Da ist es entängstigend, sich an die Zeit vor siebzig Jahren zu erinnern. Damals wurde das Grundgesetz geschrieben. Unter miserableren Voraussetzungen ist kaum je eine Verfassung entstanden. Die Fachleute, die aus den zerbombten Städten der Westzonen zum Verfassungskonvent nach Herrenchiemsee zusammenkamen, haben sich an Martin Luther gehalten: Sie haben befürchtet, dass die Welt untergeht - und trotzdem das Bäumchen gepflanzt. Sie arbeiteten mit der Kraft der Hoffnung.
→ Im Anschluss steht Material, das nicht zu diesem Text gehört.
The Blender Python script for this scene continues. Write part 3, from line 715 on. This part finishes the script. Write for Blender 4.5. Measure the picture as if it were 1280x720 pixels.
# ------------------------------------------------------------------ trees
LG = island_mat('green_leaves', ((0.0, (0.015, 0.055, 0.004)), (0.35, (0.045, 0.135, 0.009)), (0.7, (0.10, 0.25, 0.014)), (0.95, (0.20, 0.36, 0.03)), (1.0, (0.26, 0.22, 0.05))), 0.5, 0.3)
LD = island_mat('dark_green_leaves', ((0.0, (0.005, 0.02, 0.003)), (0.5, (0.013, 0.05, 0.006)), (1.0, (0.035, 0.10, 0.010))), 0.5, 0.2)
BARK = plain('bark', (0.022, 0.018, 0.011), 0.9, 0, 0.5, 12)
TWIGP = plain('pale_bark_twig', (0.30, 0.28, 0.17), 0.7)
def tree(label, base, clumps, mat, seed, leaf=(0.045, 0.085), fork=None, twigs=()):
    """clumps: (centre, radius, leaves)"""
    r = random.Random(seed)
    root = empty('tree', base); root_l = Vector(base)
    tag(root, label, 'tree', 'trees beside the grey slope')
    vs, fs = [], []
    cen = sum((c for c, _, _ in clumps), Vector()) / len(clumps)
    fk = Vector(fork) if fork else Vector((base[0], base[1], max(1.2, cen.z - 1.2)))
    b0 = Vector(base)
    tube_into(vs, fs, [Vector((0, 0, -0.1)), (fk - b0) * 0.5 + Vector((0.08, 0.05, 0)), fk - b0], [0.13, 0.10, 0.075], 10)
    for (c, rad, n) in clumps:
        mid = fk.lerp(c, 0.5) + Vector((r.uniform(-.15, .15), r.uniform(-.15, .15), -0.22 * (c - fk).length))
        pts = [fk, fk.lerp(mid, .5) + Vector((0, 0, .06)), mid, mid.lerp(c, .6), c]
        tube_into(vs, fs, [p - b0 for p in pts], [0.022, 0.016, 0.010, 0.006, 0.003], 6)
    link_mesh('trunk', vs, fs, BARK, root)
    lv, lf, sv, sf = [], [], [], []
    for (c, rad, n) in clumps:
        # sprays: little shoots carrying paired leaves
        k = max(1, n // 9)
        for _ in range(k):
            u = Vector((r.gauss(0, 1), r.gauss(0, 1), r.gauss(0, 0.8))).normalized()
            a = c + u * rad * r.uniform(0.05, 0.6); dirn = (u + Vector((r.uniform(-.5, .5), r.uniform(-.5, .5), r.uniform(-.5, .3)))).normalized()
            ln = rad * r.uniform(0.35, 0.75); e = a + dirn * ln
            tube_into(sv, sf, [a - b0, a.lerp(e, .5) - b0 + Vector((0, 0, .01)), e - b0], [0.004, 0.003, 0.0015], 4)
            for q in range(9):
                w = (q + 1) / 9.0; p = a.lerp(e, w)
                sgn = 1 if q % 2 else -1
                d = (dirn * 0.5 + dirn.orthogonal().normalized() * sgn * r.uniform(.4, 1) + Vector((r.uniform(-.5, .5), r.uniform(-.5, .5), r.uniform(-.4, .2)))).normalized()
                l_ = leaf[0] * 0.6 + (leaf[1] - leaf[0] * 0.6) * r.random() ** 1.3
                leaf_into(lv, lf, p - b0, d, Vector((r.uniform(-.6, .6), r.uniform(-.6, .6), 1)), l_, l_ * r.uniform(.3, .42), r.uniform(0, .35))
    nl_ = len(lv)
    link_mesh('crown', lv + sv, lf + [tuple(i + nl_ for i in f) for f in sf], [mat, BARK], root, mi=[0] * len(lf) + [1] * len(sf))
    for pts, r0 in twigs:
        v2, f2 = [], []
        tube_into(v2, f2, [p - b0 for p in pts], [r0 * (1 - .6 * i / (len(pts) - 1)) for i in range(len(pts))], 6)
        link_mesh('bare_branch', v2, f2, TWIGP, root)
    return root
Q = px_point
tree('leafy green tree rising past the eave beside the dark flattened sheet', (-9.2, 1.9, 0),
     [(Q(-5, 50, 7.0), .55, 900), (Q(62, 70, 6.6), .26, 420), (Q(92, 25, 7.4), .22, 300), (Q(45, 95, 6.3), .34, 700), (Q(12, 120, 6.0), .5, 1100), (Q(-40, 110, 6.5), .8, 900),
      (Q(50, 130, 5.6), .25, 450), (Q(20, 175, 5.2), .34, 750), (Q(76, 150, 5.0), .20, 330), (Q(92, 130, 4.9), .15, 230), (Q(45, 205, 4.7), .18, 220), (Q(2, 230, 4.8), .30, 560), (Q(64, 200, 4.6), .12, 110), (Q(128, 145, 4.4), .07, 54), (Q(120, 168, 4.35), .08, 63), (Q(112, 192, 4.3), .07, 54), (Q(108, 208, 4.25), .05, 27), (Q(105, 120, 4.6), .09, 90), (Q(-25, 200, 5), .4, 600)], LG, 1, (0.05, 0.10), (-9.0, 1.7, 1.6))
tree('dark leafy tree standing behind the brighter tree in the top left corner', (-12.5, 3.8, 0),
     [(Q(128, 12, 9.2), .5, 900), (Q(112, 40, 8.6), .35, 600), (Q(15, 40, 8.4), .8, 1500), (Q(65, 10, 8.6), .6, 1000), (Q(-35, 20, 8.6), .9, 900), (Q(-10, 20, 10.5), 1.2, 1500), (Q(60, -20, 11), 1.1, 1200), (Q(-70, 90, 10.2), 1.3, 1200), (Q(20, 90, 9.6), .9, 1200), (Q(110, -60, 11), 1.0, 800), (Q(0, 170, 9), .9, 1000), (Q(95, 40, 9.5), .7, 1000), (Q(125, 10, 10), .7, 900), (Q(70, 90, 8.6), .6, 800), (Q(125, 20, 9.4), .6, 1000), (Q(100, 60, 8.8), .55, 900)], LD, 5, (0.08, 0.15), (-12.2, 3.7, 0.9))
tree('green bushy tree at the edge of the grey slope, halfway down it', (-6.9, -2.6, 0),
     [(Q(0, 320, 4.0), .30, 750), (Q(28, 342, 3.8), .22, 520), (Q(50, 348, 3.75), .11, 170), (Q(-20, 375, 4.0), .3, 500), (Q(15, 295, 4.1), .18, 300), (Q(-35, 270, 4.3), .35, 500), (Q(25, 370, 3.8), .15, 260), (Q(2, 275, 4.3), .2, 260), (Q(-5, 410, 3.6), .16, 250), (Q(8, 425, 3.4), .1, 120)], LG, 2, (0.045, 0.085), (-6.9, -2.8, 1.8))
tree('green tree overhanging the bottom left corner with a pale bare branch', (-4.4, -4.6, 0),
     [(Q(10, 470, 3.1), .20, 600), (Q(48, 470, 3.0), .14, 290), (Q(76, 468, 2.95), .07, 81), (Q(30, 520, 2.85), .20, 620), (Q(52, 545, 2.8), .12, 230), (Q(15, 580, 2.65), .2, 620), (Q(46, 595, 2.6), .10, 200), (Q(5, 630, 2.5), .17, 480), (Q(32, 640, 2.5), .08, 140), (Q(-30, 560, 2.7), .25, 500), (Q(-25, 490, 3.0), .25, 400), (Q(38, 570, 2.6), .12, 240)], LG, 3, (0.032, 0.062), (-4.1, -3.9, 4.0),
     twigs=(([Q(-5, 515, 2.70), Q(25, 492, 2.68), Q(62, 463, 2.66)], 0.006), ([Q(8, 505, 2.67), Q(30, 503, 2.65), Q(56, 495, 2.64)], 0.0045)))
Es war die erfolgreichste Pflanzaktion der deutschen Geschichte: Glaubens- und Gewissensfreiheit, Meinungs- und Pressefreiheit, Versammlungsfreiheit, Koalitionsfreiheit, Berufsfreiheit - Freiheit war das große Wort nach Jahren der Unfreiheit; es war eine pfingstliche Zeit. Die Freiheiten waren Garantie und Verheißung zugleich. Den Geist der Mütter und Väter des Grundgesetzes kann man heute wieder brauchen. Demokratie und Aufklärung, Rechtsstaatlichkeit, die Achtung von Minderheiten und der Respekt für Andersdenkende sind nicht ein für alle Mal da. Man muss sich davon begeistern lassen, immer wieder.

Es reicht also nicht, wenn der Geist der Freiheit irgendwann einmal geweht hat. Man muss sich von ihm in Bewegung setzen lassen, immer und immer wieder. Dann ist Pfingsten.